Curah hujan optimum yang diperlukan tanaman kelapa sawit rata-rata 2000-2500 mm/tahun dengan distribusi merata sepanjang tahun tanpa bulan kering yang berkepanjangan. Kelembaban optimum bagi pertumbuhan kelapa sawit antara 80-90%. Faktor-faktor yang memepengaruhi kelembaban ini adalah suhu, sinar matahari, lama penyinaran, curah hujan, dan evapotranspirasi        (Tim Penulis PS, 1997).
Lama penyinaran rata-rata 5 jam dan naik menjadi 7 jam per hari untuk beberapa bulan tertentu akan berpengaruh baik terhadap kelapa sawit.

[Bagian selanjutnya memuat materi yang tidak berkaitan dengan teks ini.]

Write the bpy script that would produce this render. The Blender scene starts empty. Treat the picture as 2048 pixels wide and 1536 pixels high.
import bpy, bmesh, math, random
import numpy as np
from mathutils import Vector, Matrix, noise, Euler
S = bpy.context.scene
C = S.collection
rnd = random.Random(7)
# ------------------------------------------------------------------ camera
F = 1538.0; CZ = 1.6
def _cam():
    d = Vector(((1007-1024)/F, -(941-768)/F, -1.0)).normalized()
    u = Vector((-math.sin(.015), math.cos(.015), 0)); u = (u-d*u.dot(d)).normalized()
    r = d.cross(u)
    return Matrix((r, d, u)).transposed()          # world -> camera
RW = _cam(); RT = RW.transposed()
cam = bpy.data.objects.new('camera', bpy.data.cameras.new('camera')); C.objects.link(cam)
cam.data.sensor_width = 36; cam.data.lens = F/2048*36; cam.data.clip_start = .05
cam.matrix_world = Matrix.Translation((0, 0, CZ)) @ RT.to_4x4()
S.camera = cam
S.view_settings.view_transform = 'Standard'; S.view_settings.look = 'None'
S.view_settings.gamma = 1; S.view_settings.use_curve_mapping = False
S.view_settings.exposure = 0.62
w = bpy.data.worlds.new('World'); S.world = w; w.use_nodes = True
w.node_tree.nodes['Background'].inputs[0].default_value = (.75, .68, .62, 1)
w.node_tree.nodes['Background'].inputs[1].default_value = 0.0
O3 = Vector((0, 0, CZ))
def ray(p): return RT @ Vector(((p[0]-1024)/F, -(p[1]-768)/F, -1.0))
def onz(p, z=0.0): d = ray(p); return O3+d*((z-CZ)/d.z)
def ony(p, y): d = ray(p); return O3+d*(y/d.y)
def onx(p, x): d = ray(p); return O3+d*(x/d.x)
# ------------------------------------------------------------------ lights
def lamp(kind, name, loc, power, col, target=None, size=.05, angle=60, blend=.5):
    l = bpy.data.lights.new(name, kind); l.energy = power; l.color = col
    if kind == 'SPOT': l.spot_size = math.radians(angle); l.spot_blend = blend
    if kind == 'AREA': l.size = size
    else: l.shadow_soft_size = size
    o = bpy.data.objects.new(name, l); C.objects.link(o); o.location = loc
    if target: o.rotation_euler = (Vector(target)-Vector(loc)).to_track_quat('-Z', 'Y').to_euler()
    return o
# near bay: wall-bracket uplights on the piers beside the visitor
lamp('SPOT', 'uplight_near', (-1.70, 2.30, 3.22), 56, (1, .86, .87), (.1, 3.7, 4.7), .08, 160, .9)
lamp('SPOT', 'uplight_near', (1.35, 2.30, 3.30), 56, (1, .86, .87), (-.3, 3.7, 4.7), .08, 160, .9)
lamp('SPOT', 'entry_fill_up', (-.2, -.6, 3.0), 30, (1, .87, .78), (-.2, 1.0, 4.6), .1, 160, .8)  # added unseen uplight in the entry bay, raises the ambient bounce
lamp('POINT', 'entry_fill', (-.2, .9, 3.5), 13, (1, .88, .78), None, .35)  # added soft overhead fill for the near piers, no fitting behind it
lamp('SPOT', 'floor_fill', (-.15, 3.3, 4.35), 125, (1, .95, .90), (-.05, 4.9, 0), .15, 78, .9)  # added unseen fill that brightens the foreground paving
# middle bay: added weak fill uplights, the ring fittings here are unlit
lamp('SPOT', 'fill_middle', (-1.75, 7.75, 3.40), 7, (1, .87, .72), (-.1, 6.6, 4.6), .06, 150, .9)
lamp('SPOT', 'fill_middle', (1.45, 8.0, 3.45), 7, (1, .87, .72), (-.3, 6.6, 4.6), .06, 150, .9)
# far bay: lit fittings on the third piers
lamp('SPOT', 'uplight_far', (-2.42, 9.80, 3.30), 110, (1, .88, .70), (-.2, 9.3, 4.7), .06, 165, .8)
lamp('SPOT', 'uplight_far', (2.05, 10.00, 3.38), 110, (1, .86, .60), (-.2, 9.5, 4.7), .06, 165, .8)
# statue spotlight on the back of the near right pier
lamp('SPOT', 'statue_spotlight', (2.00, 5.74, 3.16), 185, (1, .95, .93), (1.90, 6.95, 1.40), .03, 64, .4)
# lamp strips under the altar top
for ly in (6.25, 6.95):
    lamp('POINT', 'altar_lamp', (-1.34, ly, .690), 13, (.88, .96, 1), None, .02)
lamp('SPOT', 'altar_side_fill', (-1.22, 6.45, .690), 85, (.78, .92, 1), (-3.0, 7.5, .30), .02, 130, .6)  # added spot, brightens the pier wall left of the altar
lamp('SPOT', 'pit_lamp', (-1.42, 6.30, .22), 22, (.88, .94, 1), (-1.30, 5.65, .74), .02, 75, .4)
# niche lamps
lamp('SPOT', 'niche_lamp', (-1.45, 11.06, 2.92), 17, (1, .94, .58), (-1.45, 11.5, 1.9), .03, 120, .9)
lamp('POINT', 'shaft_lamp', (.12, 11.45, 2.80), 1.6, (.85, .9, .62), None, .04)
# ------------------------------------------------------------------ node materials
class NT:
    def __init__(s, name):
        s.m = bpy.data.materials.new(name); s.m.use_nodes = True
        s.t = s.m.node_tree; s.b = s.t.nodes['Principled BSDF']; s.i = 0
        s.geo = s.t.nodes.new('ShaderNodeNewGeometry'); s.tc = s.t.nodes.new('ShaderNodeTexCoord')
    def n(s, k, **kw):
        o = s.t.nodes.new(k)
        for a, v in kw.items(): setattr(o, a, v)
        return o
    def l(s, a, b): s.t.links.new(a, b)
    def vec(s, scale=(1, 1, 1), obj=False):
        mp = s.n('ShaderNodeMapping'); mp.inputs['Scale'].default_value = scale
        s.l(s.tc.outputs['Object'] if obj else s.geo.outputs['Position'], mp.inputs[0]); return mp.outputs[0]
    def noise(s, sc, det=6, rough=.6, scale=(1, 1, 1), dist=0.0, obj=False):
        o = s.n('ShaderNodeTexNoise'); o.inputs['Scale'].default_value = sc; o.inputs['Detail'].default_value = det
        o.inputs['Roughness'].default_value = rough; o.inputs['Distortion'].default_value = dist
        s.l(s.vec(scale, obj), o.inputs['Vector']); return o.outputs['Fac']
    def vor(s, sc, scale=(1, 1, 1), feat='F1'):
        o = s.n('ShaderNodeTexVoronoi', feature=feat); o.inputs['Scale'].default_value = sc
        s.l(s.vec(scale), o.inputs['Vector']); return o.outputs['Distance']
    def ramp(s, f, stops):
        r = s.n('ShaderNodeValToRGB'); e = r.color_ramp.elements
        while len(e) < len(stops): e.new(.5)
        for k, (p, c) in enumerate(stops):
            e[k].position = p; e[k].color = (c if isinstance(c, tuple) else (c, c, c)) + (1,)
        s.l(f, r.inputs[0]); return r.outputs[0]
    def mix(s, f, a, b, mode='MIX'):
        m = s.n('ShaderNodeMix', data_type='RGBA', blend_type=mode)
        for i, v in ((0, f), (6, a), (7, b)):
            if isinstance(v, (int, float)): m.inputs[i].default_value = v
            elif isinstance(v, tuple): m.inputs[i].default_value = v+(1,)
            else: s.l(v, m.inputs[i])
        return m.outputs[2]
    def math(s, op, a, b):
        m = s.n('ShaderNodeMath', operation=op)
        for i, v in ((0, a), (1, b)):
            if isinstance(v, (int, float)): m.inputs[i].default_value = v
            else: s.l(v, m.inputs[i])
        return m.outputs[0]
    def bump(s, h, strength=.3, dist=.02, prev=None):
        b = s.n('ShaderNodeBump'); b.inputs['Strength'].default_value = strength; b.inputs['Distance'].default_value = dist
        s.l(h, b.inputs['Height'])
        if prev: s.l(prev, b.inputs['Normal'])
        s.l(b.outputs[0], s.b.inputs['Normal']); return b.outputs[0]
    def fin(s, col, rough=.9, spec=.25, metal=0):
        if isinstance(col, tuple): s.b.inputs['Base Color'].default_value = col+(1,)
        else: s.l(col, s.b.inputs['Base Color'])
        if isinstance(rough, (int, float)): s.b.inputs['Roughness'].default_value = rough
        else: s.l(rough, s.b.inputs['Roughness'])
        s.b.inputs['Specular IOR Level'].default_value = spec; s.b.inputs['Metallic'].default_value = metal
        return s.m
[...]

Lama penyinaran ini terutama berpengaruh terhadap pertumbuhan dan tingkat asimilasi, pembentukan bunga (sex-ratio) dan produksi buah (Setyamidjaja, 1991).
Tanah
Kelapa sawit tumbuh pada beberapa jenis tanah seperti Podsolik, Latosol, Hidromorfik kelabu, Regosol, Andosol dan Alluvial. Sifat fisik taanah antara lain: Solum yang dalam, lebih dari 80 cm. Solum yang tebal akan merupakan media yang baik bagi perkembangan akar sehingga efisiensi penyerapan hara tanaman akan lebih baik, Tekstur lempung atau lempung berpasir dengan komposisi 20-60% pasir, 10-40% lempung dan 20-50% liat, Struktur, perkembangannya kuat; konsistensi gembur sampai agak teguh dan permeabilitas sedang, Gambut, kedalamannya 0-0,6 m, Laterite, tidak dijumpai,
(PTPN IV, 1996).
Kemasaman tanah idealnya adalah pH 5,5 yang baik adalah pH 4,0-6,0, tetapi boleh juga digunakan pH 6,5-7. Tanah harus gembur dan drainase baik sehingga aerasi juga baik (Sianturi, 1991).
Sifat fisik tanah yang baik lebih dikehendaki tanaman kelapa sawit daripada sifat kimianya. Beberapa hal yang menentukan sifat fisik tanah adalah tekstur, struktur, konsistensi, kemiringan tanah, permeabilitas, ketebalan lapisan tanah dan kedalaman permukaan air tanah. Secara ideal tanaman kelapa sawit menghendaki tanah yang gembur, subur, mempunyai solum yang dalam tanpa lapisan padas, teksturnya mengandung liat dan debu 25-30%, datar serta berdrainase baik (Setyamidjaja, 1991).
Pupuk Urea
                Pupuk Urea adalah pupuk kimia yang mengandung Nitrogen (N) berkadar tinggi. Unsur Nitrogen merupakan zat hara yang sangat diperlukan tanaman. Pupuk Urea berbentuk butir-butir kristal berwarna putih, dengan rumus kimia CO(NH2)2, merupakan pupuk yang mudah larut dalam air dan sifatnya sangat Universitas Sumatera Utara mudah menghisap air (higroskopis), karena itu sebaiknya disimpan di tempat kering dan tertutup rapat. Pupuk Urea mengandung unsur hara N sebesar 46% dengan pengertian setiap 100 kg Urea mengandung 46 kg Nitrogen (Lokasari, 2011).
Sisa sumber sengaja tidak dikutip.